- Task prompt -
Can you transcribe every line exactly and leave the pictures behind?

┄┄┄┄┄┄┄┄┄┄

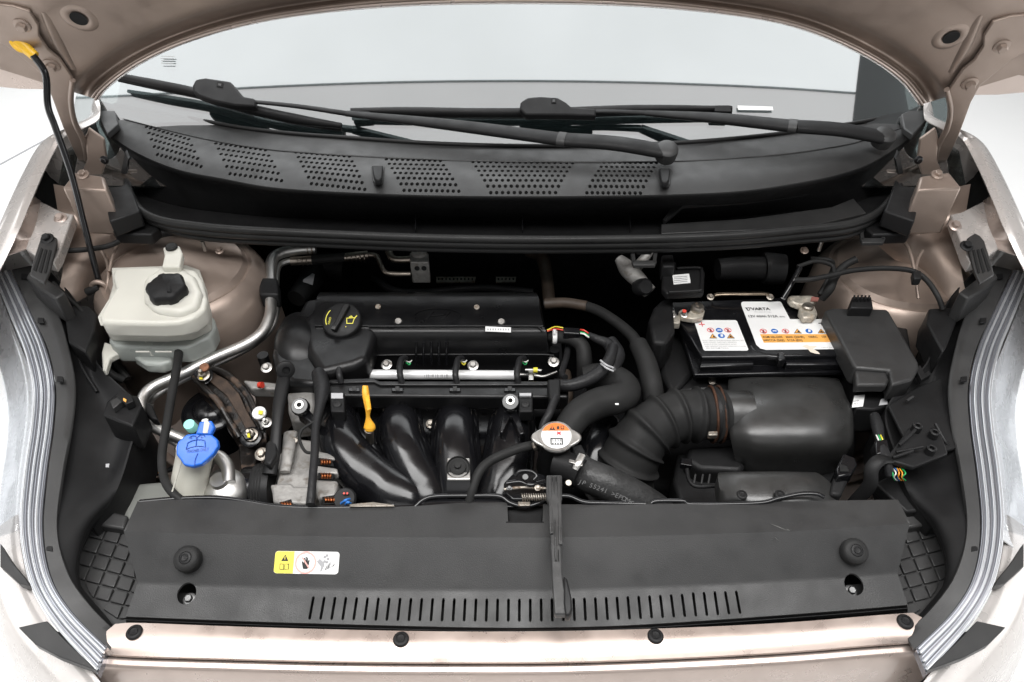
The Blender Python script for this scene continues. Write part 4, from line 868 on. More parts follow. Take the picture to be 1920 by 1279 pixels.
slab('bottle_shoulder', [(218, 925), (235, 905), (300, 900), (350, 905), (370, 935), (360, 975), (230, 985)], .77, .10, M('shaded_bottle_plastic', (.20, .205, .19), .4), wr, .012, 4, smooth=70)  # bottle plastic coloured darker to suggest shade low in the bay
wf = thing('washer_filler', 'washer filler neck with a bright blue lid showing a washer symbol', 'washer filler', (360, 900, .76))
tubep('neck', [(352, 962, .800), (352, 935, .815), (356, 900, .835), (364, 860, .86), (368, 845, .87)], [36, 34, 33, 33, 36], NECK, wf, seg=24)
slab('neck_tab', [(313, 905), (330, 892), (338, 904), (318, 914)], .842, .008, NECK, wf, .002)
tubep('neck_seam', [(322, 925, .85), (333, 890, .868), (341, 862, .885)], 1.5, NECK, wf)
axb = Vector((.05, -.42, 1)).normalized()
bl = prism('blue_lid', [PL(x, y, W(370, 840, .895), axb) for x, y in [(333, 828), (350, 814), (372, 812), (396, 814), (408, 824), (409, 836), (400, 850), (388, 862), (378, 870), (360, 875), (344, 872), (338, 862), (330, 852), (330, 838)]], -axb*.010, BLUE, wf, .002, 3)
prism('lid_hinge', [PL(x, y, W(370, 840, .897), axb) for x, y in [(366, 814), (374, 790), (396, 788), (402, 800), (395, 815)]], -axb*.009, BLUE, wf, .002)
prism('hinge_slot', [PL(x, y, W(370, 840, .8978), axb) for x, y in [(380, 812), (383, 790), (389, 787), (393, 794), (389, 812)]], -axb*.001, NECK, wf, 0)
tubep('white_stub', [(386, 797, .895), (384, 788, .902)], 6, WHT, wf, n=1)
lathe('teal_plug', (361, 803, .87), [(.0075, 0), (.0075, .012), (.007, .013)], TEAL, wf, axis=(0, -.3, 1))
LB = Fr(PL(349, 845, W(370, 840, .8952), axb), (PL(385, 841, W(370, 840, .8952), axb)-PL(349, 845, W(370, 840, .8952), axb)), (PL(351, 826, W(370, 840, .8952), axb)-PL(349, 845, W(370, 840, .8952), axb)))
BLUD = M('embossed_blue', (.006, .05, .28), .5)
def stroke(fr, pts, w, mat, par, h=.0005, nm='symbol_line'):
    ps = [fr.p(a, b, h) for a, b in pts]; return tube(nm, ps, w, mat, par, n=1, seg=5)
stroke(LB, [(0, .1), (.06, .75), (.25, .9), (.5, .95), (.75, .9), (.95, .75), (1, .1), (.8, .25), (.5, .32), (.2, .25), (0, .1)], .0005, BLUD, wf)
stroke(LB, [(.5, .32), (.5, 1.1)], .0005, BLUD, wf)
for a0 in (.1, .55): stroke(LB, [(a0, 1.2), (a0+.08, 1.35), (a0+.2, 1.4), (a0+.32, 1.35), (a0+.38, 1.15)], .0005, BLUD, wf)
for a, b in ((.2, 1.2), (.5, 1.2), (.75, 1.15)): LB.disc('drop_mark', a, b, .0011, BLUD, wf, .0008, n=10)
LB.text('WASHER ONLY', .04, -.26, .0062, BLUD, wf, sx=.62, name='lid_text')
tube('lid_seam', [PL(x, y, W(370, 840, .8955), axb) for x, y in ((365, 873), (366, 862), (371, 850))], .0005, BLUD, wf)
# aluminium AC pipes
ac = thing('air_conditioning_pipe', 'pair of bright bent aluminium air conditioning pipes crossing the left of the bay', 'coolant pipe', (300, 740, .7))
tubep('thick_pipe', [(592, 466, .865), (560, 468, .865), (528, 474, .865), (511, 486, .865), (508, 510, .862), (508, 560, .858), (506, 592, .852), (492, 622, .846), (460, 646, .842), (400, 672, .838), (340, 702, .835), (290, 724, .832), (270, 742, .83), (266, 765, .825), (272, 788, .815), (300, 806, .80), (335, 820, .79), (372, 838, .785), (400, 850, .785)], 10.5, ALU, ac, seg=18, n=6)
tubep('thin_pipe', [(560, 490, .85), (540, 490, .85), (522, 500, .85), (518, 530, .848), (518, 585, .84), (505, 620, .832), (470, 650, .828), (400, 686, .822), (340, 714, .82), (292, 742, .815), (282, 760, .80), (290, 800, .785), (330, 832, .775), (360, 846, .77)], 6, ALU, ac, seg=14, n=6)
tubep('drier_elbow', [(384, 880, .82), (396, 858, .838), (412, 858, .842), (426, 876, .838), (429, 906, .832)], 12.5, ALU, ac, seg=20)
lathe('drier_bottle', W(424, 926, .803), [(.030, -.05), (.032, -.01), (.032, .010), (.028, .020), (.018, .026), (.0115, .029), (.011, .036), (.009, .036)], ALU, ac, axis=(0, -.1, 1), seg=36)
slab('pipe_clamp', [(484, 520), (520, 520), (522, 552), (486, 552)], .872, .03, BLKD, ac, .004)
tubep('clamp_arm', [(450, 535, .86), (472, 535, .862), (488, 535, .865)], 11, GBLK, ac, flat=.4); bolt((470, 535, .868), 5, ZINC, ac)
for x in (562, 570, 578, 586): lathe('crimp_ring', (x, 467 if x > 550 else 470, .865), [(.0092, -.0014), (.0098, 0), (.0092, .0014)], PIPEB, ac, axis=(1, .1, 0))
slab('pipe_spacer', [(272, 752), (284, 758), (296, 786), (284, 784), (272, 772)], .84, .015, BLKD, ac, .002)
rp = thing('rear_air_hose', 'braided crimp ended refrigerant hose running to a grey valve block at the bulkhead', 'refrigerant hose', (700, 490, .8))
tubep('crimped_end', [(545, 490, .85), (585, 487, .85)], 8.5, PIPEB, rp, n=1)
tubep('flexible_hose', [(585, 487, .85), (615, 485, .85), (648, 482, .85)], 9, RUB, rp)
tubep('crimped_end', [(646, 483, .85), (690, 478, .85)], 8.5, PIPEB, rp, n=1)
for x in (552, 560, 568, 576, 652, 660, 668, 676, 684): lathe('crimp_ring', (x, 483 if x > 600 else 489, .85), [(.0078, -.001), (.0084, 0), (.0078, .001)], PIPEB, rp, axis=(1, .05, 0))
tubep('branch_pipe', [(690, 478, .85), (706, 480, .85), (714, 496, .848), (722, 510, .845), (740, 514, .845), (770, 514, .845)], 4.5, PIPEB, rp)
tubep('upper_pipe', [(728, 470, .86), (736, 484, .856), (750, 487, .855), (775, 486, .855)], 7, PIPEB, rp)
bx = slab('valve_block', [(768, 473), (803, 473), (804, 492), (769, 492)], .868, .045, CAST, rp, .002)
for x in (782, 795): lathe('block_hole', PL(x, 503, W(785, 492, .868)+Vector((0, -.0012, 0)), Vector((0, -1, 0))), [(.0045, 0), (.0045, .001)], VOID, bx, axis=(0, -1, 0))
lathe('valve_dome', (786, 474, .870), [(.014, -.004), (.013, .003), (.009, .006), (.003, .007)], CAST, rp)
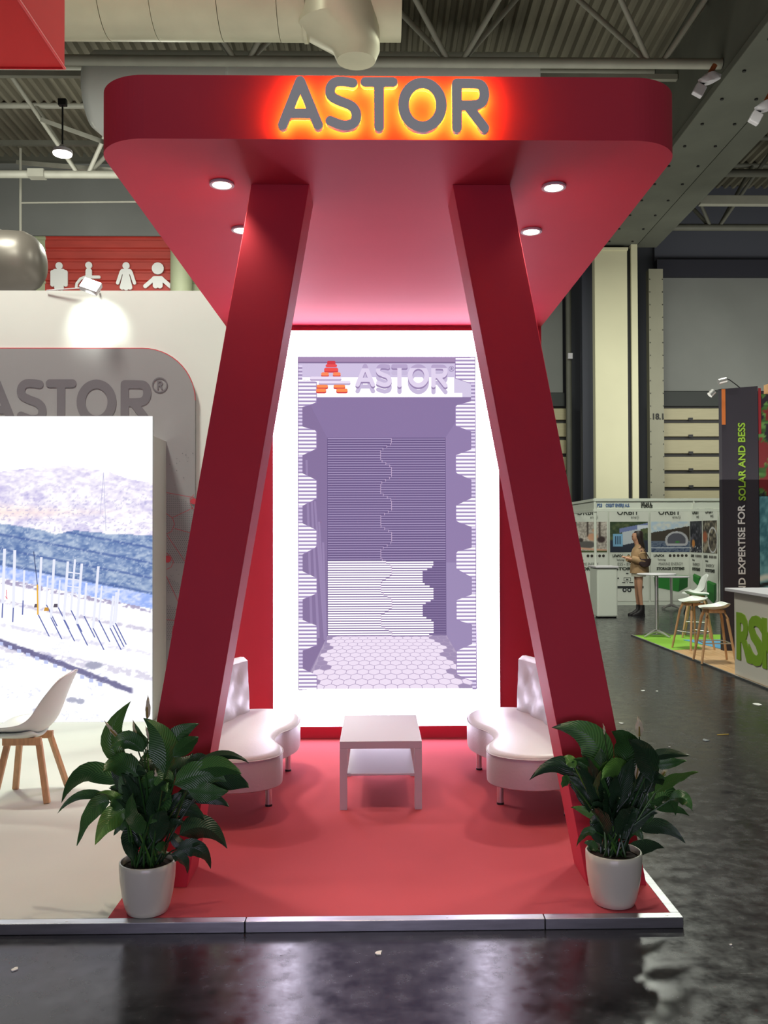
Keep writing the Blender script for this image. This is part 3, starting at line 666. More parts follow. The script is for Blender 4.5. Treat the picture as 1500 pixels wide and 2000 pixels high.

┄┄┄┄┄┄┄┄┄┄

- Task solution -
The Blender Python script for this scene continues. Write part 4, from line 868 on. More parts follow. Take the picture to be 1920 by 1279 pixels.
slab('bottle_shoulder', [(218, 925), (235, 905), (300, 900), (350, 905), (370, 935), (360, 975), (230, 985)], .77, .10, M('shaded_bottle_plastic', (.20, .205, .19), .4), wr, .012, 4, smooth=70)  # bottle plastic coloured darker to suggest shade low in the bay
wf = thing('washer_filler', 'washer filler neck with a bright blue lid showing a washer symbol', 'washer filler', (360, 900, .76))
tubep('neck', [(352, 962, .800), (352, 935, .815), (356, 900, .835), (364, 860, .86), (368, 845, .87)], [36, 34, 33, 33, 36], NECK, wf, seg=24)
slab('neck_tab', [(313, 905), (330, 892), (338, 904), (318, 914)], .842, .008, NECK, wf, .002)
tubep('neck_seam', [(322, 925, .85), (333, 890, .868), (341, 862, .885)], 1.5, NECK, wf)
axb = Vector((.05, -.42, 1)).normalized()
bl = prism('blue_lid', [PL(x, y, W(370, 840, .895), axb) for x, y in [(333, 828), (350, 814), (372, 812), (396, 814), (408, 824), (409, 836), (400, 850), (388, 862), (378, 870), (360, 875), (344, 872), (338, 862), (330, 852), (330, 838)]], -axb*.010, BLUE, wf, .002, 3)
prism('lid_hinge', [PL(x, y, W(370, 840, .897), axb) for x, y in [(366, 814), (374, 790), (396, 788), (402, 800), (395, 815)]], -axb*.009, BLUE, wf, .002)
prism('hinge_slot', [PL(x, y, W(370, 840, .8978), axb) for x, y in [(380, 812), (383, 790), (389, 787), (393, 794), (389, 812)]], -axb*.001, NECK, wf, 0)
tubep('white_stub', [(386, 797, .895), (384, 788, .902)], 6, WHT, wf, n=1)
lathe('teal_plug', (361, 803, .87), [(.0075, 0), (.0075, .012), (.007, .013)], TEAL, wf, axis=(0, -.3, 1))
LB = Fr(PL(349, 845, W(370, 840, .8952), axb), (PL(385, 841, W(370, 840, .8952), axb)-PL(349, 845, W(370, 840, .8952), axb)), (PL(351, 826, W(370, 840, .8952), axb)-PL(349, 845, W(370, 840, .8952), axb)))
BLUD = M('embossed_blue', (.006, .05, .28), .5)
def stroke(fr, pts, w, mat, par, h=.0005, nm='symbol_line'):
    ps = [fr.p(a, b, h) for a, b in pts]; return tube(nm, ps, w, mat, par, n=1, seg=5)
stroke(LB, [(0, .1), (.06, .75), (.25, .9), (.5, .95), (.75, .9), (.95, .75), (1, .1), (.8, .25), (.5, .32), (.2, .25), (0, .1)], .0005, BLUD, wf)
stroke(LB, [(.5, .32), (.5, 1.1)], .0005, BLUD, wf)
for a0 in (.1, .55): stroke(LB, [(a0, 1.2), (a0+.08, 1.35), (a0+.2, 1.4), (a0+.32, 1.35), (a0+.38, 1.15)], .0005, BLUD, wf)
for a, b in ((.2, 1.2), (.5, 1.2), (.75, 1.15)): LB.disc('drop_mark', a, b, .0011, BLUD, wf, .0008, n=10)
LB.text('WASHER ONLY', .04, -.26, .0062, BLUD, wf, sx=.62, name='lid_text')
tube('lid_seam', [PL(x, y, W(370, 840, .8955), axb) for x, y in ((365, 873), (366, 862), (371, 850))], .0005, BLUD, wf)
# aluminium AC pipes
ac = thing('air_conditioning_pipe', 'pair of bright bent aluminium air conditioning pipes crossing the left of the bay', 'coolant pipe', (300, 740, .7))
tubep('thick_pipe', [(592, 466, .865), (560, 468, .865), (528, 474, .865), (511, 486, .865), (508, 510, .862), (508, 560, .858), (506, 592, .852), (492, 622, .846), (460, 646, .842), (400, 672, .838), (340, 702, .835), (290, 724, .832), (270, 742, .83), (266, 765, .825), (272, 788, .815), (300, 806, .80), (335, 820, .79), (372, 838, .785), (400, 850, .785)], 10.5, ALU, ac, seg=18, n=6)
tubep('thin_pipe', [(560, 490, .85), (540, 490, .85), (522, 500, .85), (518, 530, .848), (518, 585, .84), (505, 620, .832), (470, 650, .828), (400, 686, .822), (340, 714, .82), (292, 742, .815), (282, 760, .80), (290, 800, .785), (330, 832, .775), (360, 846, .77)], 6, ALU, ac, seg=14, n=6)
tubep('drier_elbow', [(384, 880, .82), (396, 858, .838), (412, 858, .842), (426, 876, .838), (429, 906, .832)], 12.5, ALU, ac, seg=20)
lathe('drier_bottle', W(424, 926, .803), [(.030, -.05), (.032, -.01), (.032, .010), (.028, .020), (.018, .026), (.0115, .029), (.011, .036), (.009, .036)], ALU, ac, axis=(0, -.1, 1), seg=36)
slab('pipe_clamp', [(484, 520), (520, 520), (522, 552), (486, 552)], .872, .03, BLKD, ac, .004)
tubep('clamp_arm', [(450, 535, .86), (472, 535, .862), (488, 535, .865)], 11, GBLK, ac, flat=.4); bolt((470, 535, .868), 5, ZINC, ac)
for x in (562, 570, 578, 586): lathe('crimp_ring', (x, 467 if x > 550 else 470, .865), [(.0092, -.0014), (.0098, 0), (.0092, .0014)], PIPEB, ac, axis=(1, .1, 0))
slab('pipe_spacer', [(272, 752), (284, 758), (296, 786), (284, 784), (272, 772)], .84, .015, BLKD, ac, .002)
rp = thing('rear_air_hose', 'braided crimp ended refrigerant hose running to a grey valve block at the bulkhead', 'refrigerant hose', (700, 490, .8))
tubep('crimped_end', [(545, 490, .85), (585, 487, .85)], 8.5, PIPEB, rp, n=1)
tubep('flexible_hose', [(585, 487, .85), (615, 485, .85), (648, 482, .85)], 9, RUB, rp)
tubep('crimped_end', [(646, 483, .85), (690, 478, .85)], 8.5, PIPEB, rp, n=1)
for x in (552, 560, 568, 576, 652, 660, 668, 676, 684): lathe('crimp_ring', (x, 483 if x > 600 else 489, .85), [(.0078, -.001), (.0084, 0), (.0078, .001)], PIPEB, rp, axis=(1, .05, 0))
tubep('branch_pipe', [(690, 478, .85), (706, 480, .85), (714, 496, .848), (722, 510, .845), (740, 514, .845), (770, 514, .845)], 4.5, PIPEB, rp)
tubep('upper_pipe', [(728, 470, .86), (736, 484, .856), (750, 487, .855), (775, 486, .855)], 7, PIPEB, rp)
bx = slab('valve_block', [(768, 473), (803, 473), (804, 492), (769, 492)], .868, .045, CAST, rp, .002)
for x in (782, 795): lathe('block_hole', PL(x, 503, W(785, 492, .868)+Vector((0, -.0012, 0)), Vector((0, -1, 0))), [(.0045, 0), (.0045, .001)], VOID, bx, axis=(0, -1, 0))
lathe('valve_dome', (786, 474, .870), [(.014, -.004), (.013, .003), (.009, .006), (.003, .007)], CAST, rp)
Keep writing the Blender script for this image. This is part 3, starting at line 666. More parts follow. The script is for Blender 4.5. Treat the picture as 1500 pixels wide and 2000 pixels high.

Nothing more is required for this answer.